Alyeska Pipeline Service Co. v. United States

DAVIS, Judge,

concurring:

I join in the result and in Parts I, II, III of the court’s opinion, as well as substantially in Part V. However, I see the pertinent 1973 amendment to the Mineral Leasing Act (30 U.S.C. § 185(Z) (1976)) — discussed in Part IV of the court’s opinion — through a somewhat different prism, though my end-image is virtually the same.

We all agree that the text of that amendment does not specify the procedures by which the Government is to determine the expenses for which the leasing applicant is to give reimbursement, nor does it say whether the amendment is to be applied retrospectively. On the basis of its reading of the legislative history, the court believes that, in passing the amendment, Congress intended (a) that the authorized fees were to be assessed pursuant to regulation, and (b) that the modification could not be applied retrospectively to fees already incurred by applicants (including plaintiff). To me, both the statutory words and the legislative history — considered within their own confines — leave those questions in equal balance and unanswered — and the problem must therefore be solved for this case through extrinsic general rules.

The face of the amendment is wholly neutral on both questions. There is no reference to the issuance of regulations prior to a demand for reimbursement of "administrative and other costs incurred in processing the application.” Nor is there express or implied permission to require reimbursement without regulations. Similarly, the words of the amendment, by themselves, can be read as authorizing the conditioning of the actual grant of a right-of-way on reimbursement of such expenses — so that the post-1973 grant of a permit to Alyeska would not necessarily be a retroactive application of § 185(Z). On the other hand, there is certainly nothing in the text which explicitly applies the amendment to Alyeska.

*264The legislative history also seems most equivocal to me. The two branches of Congress first passed different versions; the Senate’s was more explicit in allowing reimbursement without regulation but the House bill was entirely silent on the matter and therefore could be construed either way. In the debates on these separate versions, some members of both Houses referred to the costs already incurred by the Government on the Alaska pipeline without indicating that Alyeska could ultimately be responsible for those costs.
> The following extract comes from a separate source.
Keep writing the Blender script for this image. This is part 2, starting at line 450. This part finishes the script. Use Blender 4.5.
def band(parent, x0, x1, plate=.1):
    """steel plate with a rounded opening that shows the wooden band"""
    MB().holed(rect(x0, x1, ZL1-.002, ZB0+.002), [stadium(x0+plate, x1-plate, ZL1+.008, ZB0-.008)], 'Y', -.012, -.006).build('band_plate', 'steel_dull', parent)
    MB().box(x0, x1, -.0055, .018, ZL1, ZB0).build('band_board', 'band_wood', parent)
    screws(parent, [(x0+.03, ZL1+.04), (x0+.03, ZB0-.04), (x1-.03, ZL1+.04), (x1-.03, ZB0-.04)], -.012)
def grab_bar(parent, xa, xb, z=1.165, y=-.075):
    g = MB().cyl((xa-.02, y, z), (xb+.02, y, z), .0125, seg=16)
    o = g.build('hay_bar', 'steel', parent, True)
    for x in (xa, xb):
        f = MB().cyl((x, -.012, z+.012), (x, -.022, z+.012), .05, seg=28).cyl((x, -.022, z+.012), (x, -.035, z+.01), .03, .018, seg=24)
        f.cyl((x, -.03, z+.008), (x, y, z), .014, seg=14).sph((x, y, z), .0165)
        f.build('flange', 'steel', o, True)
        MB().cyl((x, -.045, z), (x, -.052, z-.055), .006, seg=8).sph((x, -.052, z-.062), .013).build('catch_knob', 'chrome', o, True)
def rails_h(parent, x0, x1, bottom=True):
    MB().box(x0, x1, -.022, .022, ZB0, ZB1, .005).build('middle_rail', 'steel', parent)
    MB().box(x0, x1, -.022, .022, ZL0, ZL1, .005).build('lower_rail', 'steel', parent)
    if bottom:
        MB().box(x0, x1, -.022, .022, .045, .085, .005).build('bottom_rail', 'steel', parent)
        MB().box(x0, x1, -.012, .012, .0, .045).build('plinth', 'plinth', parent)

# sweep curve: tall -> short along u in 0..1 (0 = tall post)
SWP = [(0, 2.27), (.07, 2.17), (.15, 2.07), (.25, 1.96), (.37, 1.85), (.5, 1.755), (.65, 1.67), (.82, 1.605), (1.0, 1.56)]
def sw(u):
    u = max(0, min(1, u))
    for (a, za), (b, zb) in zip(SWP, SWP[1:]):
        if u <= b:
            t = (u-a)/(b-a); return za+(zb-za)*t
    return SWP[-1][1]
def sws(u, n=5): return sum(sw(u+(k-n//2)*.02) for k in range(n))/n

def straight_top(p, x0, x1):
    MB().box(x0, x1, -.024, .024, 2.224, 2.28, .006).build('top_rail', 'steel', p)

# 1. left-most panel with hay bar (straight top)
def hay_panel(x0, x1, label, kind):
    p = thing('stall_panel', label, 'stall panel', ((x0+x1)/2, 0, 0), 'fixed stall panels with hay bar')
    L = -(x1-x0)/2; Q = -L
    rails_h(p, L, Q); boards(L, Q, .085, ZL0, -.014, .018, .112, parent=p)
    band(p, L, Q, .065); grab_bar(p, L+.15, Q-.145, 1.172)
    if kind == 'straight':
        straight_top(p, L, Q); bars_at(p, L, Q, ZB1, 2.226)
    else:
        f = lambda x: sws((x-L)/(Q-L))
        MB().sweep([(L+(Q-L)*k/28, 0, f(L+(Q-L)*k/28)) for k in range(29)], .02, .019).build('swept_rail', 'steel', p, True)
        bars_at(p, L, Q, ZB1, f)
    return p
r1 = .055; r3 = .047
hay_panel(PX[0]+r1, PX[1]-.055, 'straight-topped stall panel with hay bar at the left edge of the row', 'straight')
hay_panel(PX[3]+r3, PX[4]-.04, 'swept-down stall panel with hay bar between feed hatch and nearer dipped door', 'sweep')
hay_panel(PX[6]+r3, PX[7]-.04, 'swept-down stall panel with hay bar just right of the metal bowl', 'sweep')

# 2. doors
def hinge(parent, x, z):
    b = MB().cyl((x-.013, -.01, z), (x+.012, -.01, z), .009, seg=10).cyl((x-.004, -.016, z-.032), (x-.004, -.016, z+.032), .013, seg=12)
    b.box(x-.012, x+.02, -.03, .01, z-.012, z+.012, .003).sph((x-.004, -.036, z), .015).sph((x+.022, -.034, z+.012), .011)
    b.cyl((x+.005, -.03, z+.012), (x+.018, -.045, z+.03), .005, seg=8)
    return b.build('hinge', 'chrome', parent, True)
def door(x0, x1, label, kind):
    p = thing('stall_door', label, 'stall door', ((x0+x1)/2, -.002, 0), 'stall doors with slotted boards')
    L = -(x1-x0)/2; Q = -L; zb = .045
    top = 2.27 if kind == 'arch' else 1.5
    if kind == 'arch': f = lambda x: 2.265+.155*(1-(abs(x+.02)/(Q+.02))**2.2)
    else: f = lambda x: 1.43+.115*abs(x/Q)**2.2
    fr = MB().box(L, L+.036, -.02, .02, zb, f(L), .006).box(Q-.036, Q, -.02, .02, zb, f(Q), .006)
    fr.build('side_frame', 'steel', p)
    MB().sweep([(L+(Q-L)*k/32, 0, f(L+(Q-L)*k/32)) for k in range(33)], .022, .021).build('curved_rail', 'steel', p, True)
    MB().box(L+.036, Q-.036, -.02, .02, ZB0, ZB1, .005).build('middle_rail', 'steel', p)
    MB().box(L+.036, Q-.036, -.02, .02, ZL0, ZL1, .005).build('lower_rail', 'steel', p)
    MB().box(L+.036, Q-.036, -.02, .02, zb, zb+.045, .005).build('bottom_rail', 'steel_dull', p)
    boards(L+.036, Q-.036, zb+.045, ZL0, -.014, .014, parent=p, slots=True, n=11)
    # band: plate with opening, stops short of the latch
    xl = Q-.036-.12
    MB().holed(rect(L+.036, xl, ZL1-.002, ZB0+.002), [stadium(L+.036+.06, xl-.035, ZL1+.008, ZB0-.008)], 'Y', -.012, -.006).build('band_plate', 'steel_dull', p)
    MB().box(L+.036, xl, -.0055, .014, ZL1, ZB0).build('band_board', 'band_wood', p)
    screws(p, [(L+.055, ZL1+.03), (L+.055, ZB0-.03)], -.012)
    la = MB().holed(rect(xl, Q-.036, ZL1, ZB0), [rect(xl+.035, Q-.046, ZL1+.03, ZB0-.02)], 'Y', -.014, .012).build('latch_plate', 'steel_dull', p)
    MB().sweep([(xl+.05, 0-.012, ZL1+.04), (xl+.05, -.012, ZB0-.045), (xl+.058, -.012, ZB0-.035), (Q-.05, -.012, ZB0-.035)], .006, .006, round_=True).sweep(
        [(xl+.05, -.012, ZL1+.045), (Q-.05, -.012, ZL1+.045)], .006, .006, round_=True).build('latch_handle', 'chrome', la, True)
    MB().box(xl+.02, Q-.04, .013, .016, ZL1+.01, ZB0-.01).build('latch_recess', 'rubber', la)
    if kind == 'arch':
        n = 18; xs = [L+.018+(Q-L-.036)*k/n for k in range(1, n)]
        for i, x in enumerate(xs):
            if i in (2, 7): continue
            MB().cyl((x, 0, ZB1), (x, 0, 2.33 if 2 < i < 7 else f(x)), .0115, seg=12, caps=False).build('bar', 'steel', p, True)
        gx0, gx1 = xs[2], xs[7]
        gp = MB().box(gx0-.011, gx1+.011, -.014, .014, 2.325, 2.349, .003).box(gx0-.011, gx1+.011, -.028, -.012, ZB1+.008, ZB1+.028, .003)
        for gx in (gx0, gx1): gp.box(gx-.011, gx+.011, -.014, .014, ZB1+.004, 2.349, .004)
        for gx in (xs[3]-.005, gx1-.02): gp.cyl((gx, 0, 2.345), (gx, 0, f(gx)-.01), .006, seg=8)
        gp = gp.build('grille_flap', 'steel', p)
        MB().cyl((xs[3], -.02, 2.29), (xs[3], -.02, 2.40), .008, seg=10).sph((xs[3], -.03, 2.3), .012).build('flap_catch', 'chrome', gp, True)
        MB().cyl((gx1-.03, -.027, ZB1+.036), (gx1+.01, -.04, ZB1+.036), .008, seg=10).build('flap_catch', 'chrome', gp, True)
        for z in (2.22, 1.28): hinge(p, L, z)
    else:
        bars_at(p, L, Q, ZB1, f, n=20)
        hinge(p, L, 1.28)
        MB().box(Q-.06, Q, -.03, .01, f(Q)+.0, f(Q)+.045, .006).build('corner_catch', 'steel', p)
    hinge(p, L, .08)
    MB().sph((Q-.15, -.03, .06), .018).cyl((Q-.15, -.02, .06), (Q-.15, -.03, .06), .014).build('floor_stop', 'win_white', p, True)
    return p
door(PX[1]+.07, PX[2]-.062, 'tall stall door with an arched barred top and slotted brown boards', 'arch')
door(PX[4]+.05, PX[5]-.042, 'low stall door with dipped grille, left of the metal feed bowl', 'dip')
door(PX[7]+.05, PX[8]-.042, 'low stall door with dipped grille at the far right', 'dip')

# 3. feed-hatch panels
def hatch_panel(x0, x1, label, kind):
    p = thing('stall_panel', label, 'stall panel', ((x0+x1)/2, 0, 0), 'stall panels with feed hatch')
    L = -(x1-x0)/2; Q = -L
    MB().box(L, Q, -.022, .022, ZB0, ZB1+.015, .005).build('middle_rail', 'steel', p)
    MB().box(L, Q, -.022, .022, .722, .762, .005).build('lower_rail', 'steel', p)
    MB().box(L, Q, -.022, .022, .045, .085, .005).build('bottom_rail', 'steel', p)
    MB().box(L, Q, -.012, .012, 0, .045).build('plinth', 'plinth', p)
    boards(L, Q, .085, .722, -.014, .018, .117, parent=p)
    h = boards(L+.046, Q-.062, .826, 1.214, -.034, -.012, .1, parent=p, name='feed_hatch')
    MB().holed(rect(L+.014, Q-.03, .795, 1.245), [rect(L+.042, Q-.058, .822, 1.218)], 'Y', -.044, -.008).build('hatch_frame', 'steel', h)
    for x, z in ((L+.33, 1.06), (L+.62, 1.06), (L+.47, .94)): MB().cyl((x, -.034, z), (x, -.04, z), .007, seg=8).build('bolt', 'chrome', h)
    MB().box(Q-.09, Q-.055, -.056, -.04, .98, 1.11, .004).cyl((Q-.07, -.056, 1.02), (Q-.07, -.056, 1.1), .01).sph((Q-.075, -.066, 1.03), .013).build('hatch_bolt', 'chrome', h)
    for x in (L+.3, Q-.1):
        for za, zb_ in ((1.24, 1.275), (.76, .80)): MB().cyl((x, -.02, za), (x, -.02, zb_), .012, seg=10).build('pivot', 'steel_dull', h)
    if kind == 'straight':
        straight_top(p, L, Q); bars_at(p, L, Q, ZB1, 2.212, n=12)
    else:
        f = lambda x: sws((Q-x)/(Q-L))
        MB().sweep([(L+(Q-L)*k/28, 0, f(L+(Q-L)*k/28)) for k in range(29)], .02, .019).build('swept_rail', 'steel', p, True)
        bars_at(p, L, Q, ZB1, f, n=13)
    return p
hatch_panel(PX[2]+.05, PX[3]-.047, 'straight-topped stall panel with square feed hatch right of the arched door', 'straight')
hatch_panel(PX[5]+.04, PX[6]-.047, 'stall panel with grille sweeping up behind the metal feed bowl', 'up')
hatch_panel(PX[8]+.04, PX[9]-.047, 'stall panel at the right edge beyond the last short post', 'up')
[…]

The Conference Committee adopted the House version and said nothing in its report about regulations or retroactivity. Speaking on the conference proposal, Senator Jackson, a very important figure in the legislation, said that the conferees "contemplate” the promulgation of regulations, but in the very next breath stated that with respect to the Alaska pipeline permit "it is anticipated” that the Government would be reimbursed for "line item[s]” (which I take to include the costs involved in this case). 119 Cong. Rec. 36824 (1973).1 But, as the court points out, both of those statements were made after the House had adopted the conference version which is neutral on these subjects.

The residue of the statutory text and the legislative history, for me, is that there is no objective indication that Congress as a whole addressed, and had any actual intention on, the precise question of whether Alyeska could or would be required under the new Act to reimburse the government costs now at stake. So far as I can judge, the 1973 amendment, considered by itself, neither empowered the Secretary of the Interior to impose reimbursement on Alyeska for these past expenses, nor did it preclude him from doing so. In a word, Congress left on this point a legislative gap in the 1973 modification.

That being so, I conclude that, for this plaintiff, the Independent Offices Appropriation Act, 31 U.S.C. § *265483(a)(1976) — discussed in Part III of the court’s opinion— continued in effect and governed the matter. Under the doctrine that implied repeals are not favored, that statute was not repealed or displaced (insofar as plaintiff is concerned) by the adoption of the 1973 amendment which left open the issue of the Government’s reimbursement by Alyeska. Indeed, as the court suggests, the references at various points in the 1973 Act’s legislative history to the Independent Offices Appropriation Act and its standards for reimbursement imply a favorable attitude toward the earlier statute and argue against an implied repeal. Under the Independent Offices Appropriation Act, the Secretary would have had to issue regulations in order to collect reimbursement from plaintiff (see Part III of the court’s opinion). That he had not done, and accordingly there was no valid basis under that Act to demand reimbursement.2

In accordance with the opinion of the court and a memorandum report of the trial judge, it was ordered on October 31, 1980 that a partial judgment be entered for plaintiffs on their first claim of $12,253,730, effective as of June 18,1980.

It may-be noteworthy that the Senator did not say that the proposed act called for or required regulations, but merely that the conferees "contemplated” the promulgation of regulations (possibly as if referring to an understanding with the Secretary of the Interior). Moreover, he did not say that the statute would authorize collection from plaintiff without the issuance of regulations, but merely that that eventuality was "anticipated” (again, possibly, as if referring to an understanding with the Secretary).

Like the court, I find it unnecessary to consider whether, if authorized by regulation, forced reimbursement would in this instance be constitutionally valid.

I join substantially in Part V of the court’s opinion because I believe that the Independent Offices Appropriation Act had the same purpose of benefitting applicants which the court finds in the 1973 amendment to the Mineral Leasing Act.